V. Cirigliano, W. Dekens, J. de Vries, M.L. Graesser, E. Mereghetti, S. Pastore, and U. van Kolck,
Phys. Rev. Lett. 120 (2018) 202001

One of the most important advancements in modern particle physics was the observation of neutrino oscillations and the inference that neutrinos have mass. However, the origin of neutrino masses remains a mystery. They can arise from an interaction with the Higgs field that violates lepton number, makes neutrinos Majorana particles, and potentially explains the observed matter-antimatter asymmetry of the universe. This mechanism is only accessible through neutrinoless double-beta decay experiments, where two neutrons in a nucleus turn into two protons, with the emission of two electrons and no neutrinos. Nuclear physics is required for the interpretation of a non-zero signal (or lack thereof) from the enormous experimental effort which is underway around the world.

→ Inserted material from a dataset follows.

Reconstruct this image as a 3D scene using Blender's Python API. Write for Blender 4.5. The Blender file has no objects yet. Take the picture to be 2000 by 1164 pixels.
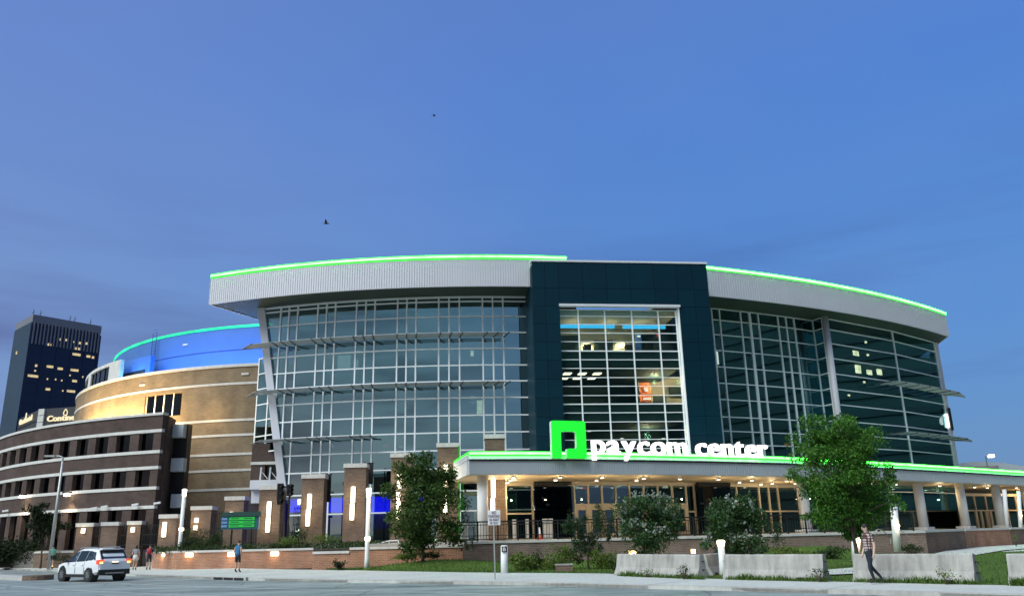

Based on renormalization arguments, we have now shown that the leading contribution to neutrinoless double-beta decay, where light Majorana neutrinos are exchanged between nucleons, is not well defined without a short-range interaction. This short-range contribution is missing in all current calculations and should eventually be determined from simulations of Quantum Chromodynamics on a spacetime lattice. It can also be estimated, via chiral symmetry, from isospin-breaking observables in the two-nucleon sector. Using existing data for such an estimate, we have shown explicitly in the decay of 12Be that this new short-range contribution can be comparable to model-dependent estimates of the long-range neutrino exchange. This new leading effect could thus significantly affect the neutrino mass properties extracted from double-beta-decay experiments.